A partir disso, pode se notar o que diz SOUZA (2008), “o homem fica fraco sempre que se confronta com seu duplo”. Podemos perceber essa característica em diferentes obras literárias com a temática do Duplo, uma delas, por exemplo, escrita por Edgar Allan Poe, no século XIX, William Wilson, quando o encontro com seu duplo leva ao declínio de seu ser e a corrupção de sua alma. O olhar para si mesmo seria demais para o ser humano, tendo a confirmação de que não é quem o pensou ser a vida toda, tendo como espelho alguém que nega sua existência como conhecida até o momento. A partir do encontro de escravo e deus, Sósia abdica de sua própria identidade em favor de Mercúrio, que o diz ser ele.
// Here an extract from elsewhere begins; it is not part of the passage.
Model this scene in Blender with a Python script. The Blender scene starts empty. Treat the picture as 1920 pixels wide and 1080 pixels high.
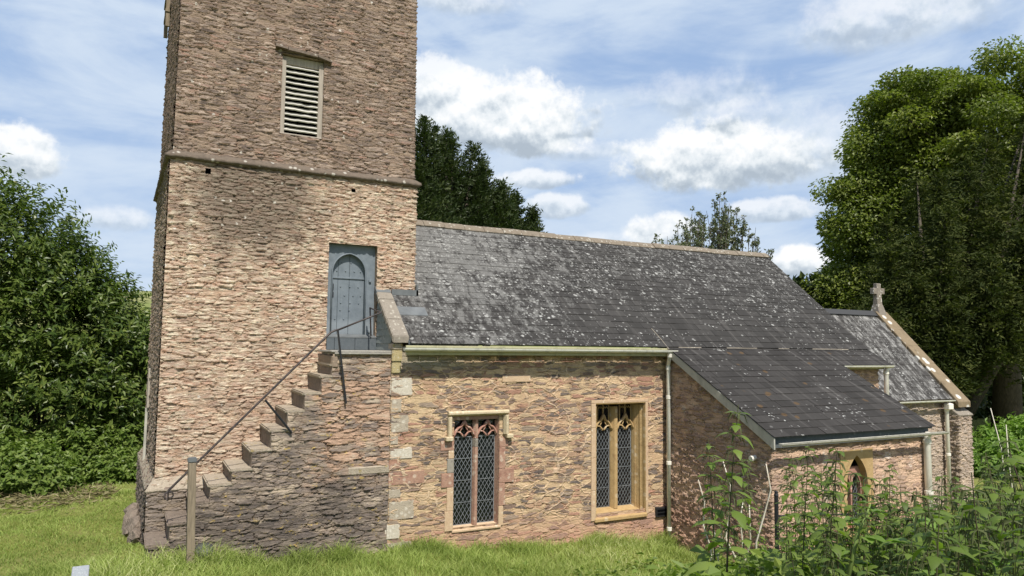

A mesma perda de identidade acontece também com Anfitrião:

Mercúrio: Vai para o inferno! Eu não tenho outro dono senão Anfitrião!

Anfitrião: Ter-me-ei eu transformado? Que coisa extraordinária, que Sósia não me reconheça! Vamos investigar isto. Dize-me lá quem te pareço? Não sou Anfitrião?

Mercúrio: Anfitrião? Estás doido! (...) (Idem, p. 87)

O Duplo dentro da peça age instrumentalmente em função da comicidade da obra. É a partir do encontro de Sósia e Anfitrião com seus duplos que se dá toda a estranheza e desconforto, não só dos que se viram transformados, mas também a todos que presenciam o acontecido, como podemos notar a partir da fala de Bleferão, tio de Alcmena:

Por Júpiter! Que vejo eu?! Este não é Anfitrião; aquele é que é Anfitrião! Se fosse este (mostrando Anfitrião) não era aquele (mostrando Júpiter), a menos que seja duplo.

A tragicomédia plautiana, além de ser pioneira do gênero, ainda aborda muitos séculos atrás, a temática da identidade do indivíduo, assunto que é de preocupação da sociedade contemporânea. A perda da identidade na obra faz emergir o mais desesperador do ser humano para que o leitor perceba que esse também o é o mais engraçado.


Por Camila Machado


REFERÊNCIAS:

CHEVALIER, Jean; GHEERBRANT, Alain. Dicionário de símbolos: mitos, sonhos, costumes, gostos, formas, figuras, cores, números. Trad. Vera da Costa e Silva... [et al.]. 10. ed. Rio de Janeiro: José Olympio, 1996.

Itinerários, Araraquara, n. 26, 15-34, 2008

PLAUTO. Anfitrião. In: SILVA, Agostinho da. A comédia latina: Plauto e Terêncio. Rio de Janeiro: Tecnoprint, s.d.